I'm not sure why I wasn't touched by the whole thing. It didn't have anything to do with Bonds' connection to the BALCO case and whispers that his home run surge of the last few years has been aided by steroids. I know from listening to talk radio that a lot of people are skeptical of Bonds' achievements because of that, but I'm not one of them. Until someone shows me evidence to the contrary, I take Bonds' records at face value.
I think it has more to do with the way numbers in baseball talk to us. Baseball has some numbers that mean more than what they are. What I mean is that 56 isn't just the integer after 55, it's Joe DiMaggio's hitting streak, and it rings a bell for baseball fans when we hear it. The same goes for 714 and .406 and 2,130 and 1.12 and a few others. Six-sixty isn't one of those numbers.

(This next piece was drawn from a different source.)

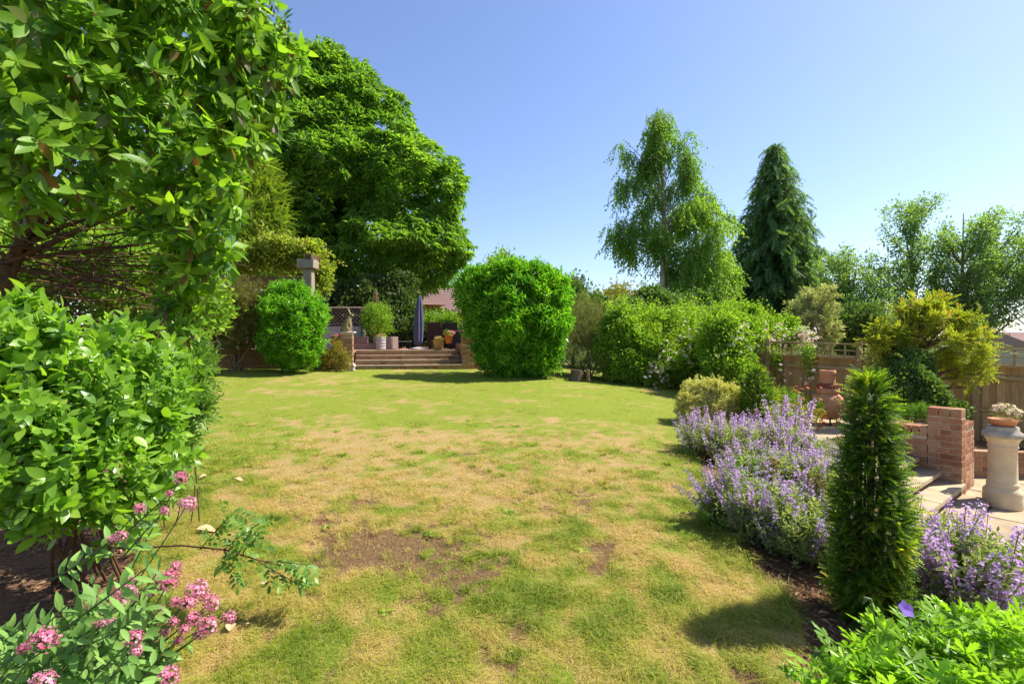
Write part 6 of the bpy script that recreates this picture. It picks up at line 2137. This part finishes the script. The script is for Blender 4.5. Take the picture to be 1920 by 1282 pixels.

Rob Neyer of ESPN.com made the admirably contrarian point the other day that Bonds passing Mays is not a big deal. He wondered who cares who's third on any list, and noted Bonds was still behind Mays on the all-time Giants home run list and behind Aaron on the all-time National League list.
All true, but I can't agree that No. 661 wasn't a big deal. I don't care if you're swinging a bat or driving on the Bayshore Freeway: Passing Willie Mays is always a big deal. Mays thought it was, handing over a goofily literal symbolic torch after Bonds' 660th on Monday.
But I was far more excited about Bonds hitting his 500th and 600th homers, even though I realize those had meaning only because we have 10 fingers. If we had eight instead, like cartoon characters, we'd have all gotten charged up about home runs No. 576 and 640, and we'd be looking forward to Bonds' next round-number milestone: No. 704.
Instead we're looking ahead to 714, Babe Ruth's total, and I think that's why 661 didn't do it for me. Mays' total, 660, was never a target. Ruth hit his 714th in 1935, and from that day until Aaron passed him in 1974, that was the number every home run hitter would shoot for, though in pretty much everyone's case except Aaron they might as well have been shooting at Mars.
It became apparent around the beginning of the '70s that Aaron, three years younger than the pushing-40 Mays, who would stay ahead of him in career homers until '72, might have a shot. He hit 44 homers in 1969 to bring him to 554 -- 160 from Ruth -- and he was still only 35. If he could just average 32 homers a year for the next five years, a huge if, he could do it.
As you know, he did better than that, taking only four years to hit 159 and then tying Ruth with his first home run of 1974. I believe, by the way, that as much as Aaron is admired, this remarkable accomplishment -- at a time when late 30s was considered seriously old for an athlete and in an era when pitching was dominant -- hasn't been properly appreciated.
I think Aaron's pursuit of Ruth made 714 a bigger, more magical number than it ever had been before. Aaron being stuck on 713 for an entire winter probably helped. But 714 remains a more evocative number in baseball than Aaron's own eventual record, 755.
It's funny how something as abstract and inanimate as a number can play with your emotions like that, or at least it can play with mine. Bonds is 53 home runs shy of Ruth. Who cares who's in second place? Maybe nobody. But 714, man. Can't wait.